SET EXERCISE: Copy every line with the string "scene" in it.
[Start of DATA BLOCK]
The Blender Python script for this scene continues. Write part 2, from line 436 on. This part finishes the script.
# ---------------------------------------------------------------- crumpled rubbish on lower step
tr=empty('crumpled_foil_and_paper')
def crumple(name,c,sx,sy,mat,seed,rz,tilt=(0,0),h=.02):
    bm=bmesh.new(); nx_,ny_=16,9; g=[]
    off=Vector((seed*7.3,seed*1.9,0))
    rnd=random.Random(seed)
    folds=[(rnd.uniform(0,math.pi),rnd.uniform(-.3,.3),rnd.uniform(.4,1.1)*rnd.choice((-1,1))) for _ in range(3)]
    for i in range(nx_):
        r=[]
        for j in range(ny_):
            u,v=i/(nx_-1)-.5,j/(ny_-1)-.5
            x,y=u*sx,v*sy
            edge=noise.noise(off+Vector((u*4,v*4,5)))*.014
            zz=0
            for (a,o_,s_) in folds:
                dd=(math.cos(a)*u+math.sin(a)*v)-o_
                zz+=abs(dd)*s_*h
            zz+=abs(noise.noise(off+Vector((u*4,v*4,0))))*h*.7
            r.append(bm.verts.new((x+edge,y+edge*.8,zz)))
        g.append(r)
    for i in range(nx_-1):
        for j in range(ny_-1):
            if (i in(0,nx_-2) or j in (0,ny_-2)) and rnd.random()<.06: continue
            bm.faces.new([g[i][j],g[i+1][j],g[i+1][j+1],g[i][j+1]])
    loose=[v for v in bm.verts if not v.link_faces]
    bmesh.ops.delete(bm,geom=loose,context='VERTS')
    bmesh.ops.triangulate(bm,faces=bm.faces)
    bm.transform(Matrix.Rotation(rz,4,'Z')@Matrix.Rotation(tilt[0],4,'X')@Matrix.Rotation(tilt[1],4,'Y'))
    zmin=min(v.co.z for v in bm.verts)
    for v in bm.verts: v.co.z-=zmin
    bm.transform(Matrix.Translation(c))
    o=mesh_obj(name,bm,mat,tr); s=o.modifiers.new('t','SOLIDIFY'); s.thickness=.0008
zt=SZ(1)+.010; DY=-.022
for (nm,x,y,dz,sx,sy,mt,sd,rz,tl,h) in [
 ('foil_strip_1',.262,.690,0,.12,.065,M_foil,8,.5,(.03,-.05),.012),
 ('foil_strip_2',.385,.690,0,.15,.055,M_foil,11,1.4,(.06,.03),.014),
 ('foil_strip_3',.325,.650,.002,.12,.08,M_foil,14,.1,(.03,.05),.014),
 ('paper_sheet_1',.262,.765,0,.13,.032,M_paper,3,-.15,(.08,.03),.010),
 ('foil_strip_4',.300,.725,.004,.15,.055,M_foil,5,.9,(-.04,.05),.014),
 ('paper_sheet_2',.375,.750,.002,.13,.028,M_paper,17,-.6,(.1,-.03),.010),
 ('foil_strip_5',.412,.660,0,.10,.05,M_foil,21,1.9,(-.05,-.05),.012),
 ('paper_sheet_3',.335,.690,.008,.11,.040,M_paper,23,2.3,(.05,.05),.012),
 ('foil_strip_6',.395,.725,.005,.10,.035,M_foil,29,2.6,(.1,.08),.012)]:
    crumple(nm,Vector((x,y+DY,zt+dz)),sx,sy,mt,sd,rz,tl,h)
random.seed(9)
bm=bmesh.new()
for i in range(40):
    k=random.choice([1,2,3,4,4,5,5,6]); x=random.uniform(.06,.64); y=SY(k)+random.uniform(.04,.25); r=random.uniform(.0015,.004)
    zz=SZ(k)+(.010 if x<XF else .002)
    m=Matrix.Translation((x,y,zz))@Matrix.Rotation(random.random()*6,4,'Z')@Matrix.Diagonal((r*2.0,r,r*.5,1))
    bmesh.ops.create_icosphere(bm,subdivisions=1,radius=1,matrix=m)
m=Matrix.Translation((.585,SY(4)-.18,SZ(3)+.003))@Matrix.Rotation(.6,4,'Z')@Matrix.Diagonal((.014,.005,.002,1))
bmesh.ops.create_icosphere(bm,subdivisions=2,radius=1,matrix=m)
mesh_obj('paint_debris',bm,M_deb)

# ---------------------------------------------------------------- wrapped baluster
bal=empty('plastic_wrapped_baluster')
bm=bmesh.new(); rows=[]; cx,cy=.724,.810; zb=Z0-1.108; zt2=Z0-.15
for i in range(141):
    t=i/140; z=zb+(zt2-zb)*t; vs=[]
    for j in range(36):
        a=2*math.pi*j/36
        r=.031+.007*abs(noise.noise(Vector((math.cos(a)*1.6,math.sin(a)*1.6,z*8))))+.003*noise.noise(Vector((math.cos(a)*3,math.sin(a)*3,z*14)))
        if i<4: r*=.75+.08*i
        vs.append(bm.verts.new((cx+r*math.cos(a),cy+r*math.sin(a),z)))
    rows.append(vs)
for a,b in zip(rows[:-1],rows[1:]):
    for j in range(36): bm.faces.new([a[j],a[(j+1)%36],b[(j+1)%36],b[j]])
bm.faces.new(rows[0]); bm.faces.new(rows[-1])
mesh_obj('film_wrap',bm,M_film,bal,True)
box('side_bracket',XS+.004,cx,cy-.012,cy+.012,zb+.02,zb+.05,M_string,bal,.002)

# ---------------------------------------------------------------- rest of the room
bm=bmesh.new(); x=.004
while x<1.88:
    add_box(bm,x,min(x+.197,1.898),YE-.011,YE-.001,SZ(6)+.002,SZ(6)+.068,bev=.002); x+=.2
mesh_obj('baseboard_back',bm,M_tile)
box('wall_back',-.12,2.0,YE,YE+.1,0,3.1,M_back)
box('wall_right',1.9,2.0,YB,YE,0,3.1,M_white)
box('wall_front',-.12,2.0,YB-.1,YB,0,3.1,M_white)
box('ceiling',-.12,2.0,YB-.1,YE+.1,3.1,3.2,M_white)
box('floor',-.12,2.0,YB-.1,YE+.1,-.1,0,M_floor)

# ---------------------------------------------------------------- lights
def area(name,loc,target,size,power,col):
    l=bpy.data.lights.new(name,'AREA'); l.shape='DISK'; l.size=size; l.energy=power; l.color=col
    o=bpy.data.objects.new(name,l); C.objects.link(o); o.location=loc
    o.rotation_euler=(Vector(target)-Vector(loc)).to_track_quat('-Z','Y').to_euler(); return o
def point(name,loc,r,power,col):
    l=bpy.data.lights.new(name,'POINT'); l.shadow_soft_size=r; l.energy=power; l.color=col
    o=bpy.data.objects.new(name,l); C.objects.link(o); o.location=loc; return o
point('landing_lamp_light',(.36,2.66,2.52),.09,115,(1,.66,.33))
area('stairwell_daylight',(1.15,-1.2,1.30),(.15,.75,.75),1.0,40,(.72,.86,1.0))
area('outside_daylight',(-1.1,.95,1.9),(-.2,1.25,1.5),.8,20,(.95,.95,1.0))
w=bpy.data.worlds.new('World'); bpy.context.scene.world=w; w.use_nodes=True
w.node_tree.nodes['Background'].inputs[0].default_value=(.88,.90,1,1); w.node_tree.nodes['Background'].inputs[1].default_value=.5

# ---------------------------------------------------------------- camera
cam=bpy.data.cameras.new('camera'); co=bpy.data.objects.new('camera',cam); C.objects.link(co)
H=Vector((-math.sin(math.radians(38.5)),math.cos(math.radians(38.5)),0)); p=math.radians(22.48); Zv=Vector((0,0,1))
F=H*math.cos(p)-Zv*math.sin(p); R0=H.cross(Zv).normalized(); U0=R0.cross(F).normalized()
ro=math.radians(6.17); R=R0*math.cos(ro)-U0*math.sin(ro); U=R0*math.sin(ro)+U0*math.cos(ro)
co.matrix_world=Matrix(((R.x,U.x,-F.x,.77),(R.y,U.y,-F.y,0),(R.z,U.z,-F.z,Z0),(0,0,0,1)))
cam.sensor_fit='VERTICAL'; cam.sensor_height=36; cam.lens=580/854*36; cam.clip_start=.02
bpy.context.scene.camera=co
[End of DATA BLOCK]
EXERCISE SOLUTION:
The Blender Python script for this scene continues. Write part 2, from line 436 on. This part finishes the script.
w=bpy.data.worlds.new('World'); bpy.context.scene.world=w; w.use_nodes=True
bpy.context.scene.camera=co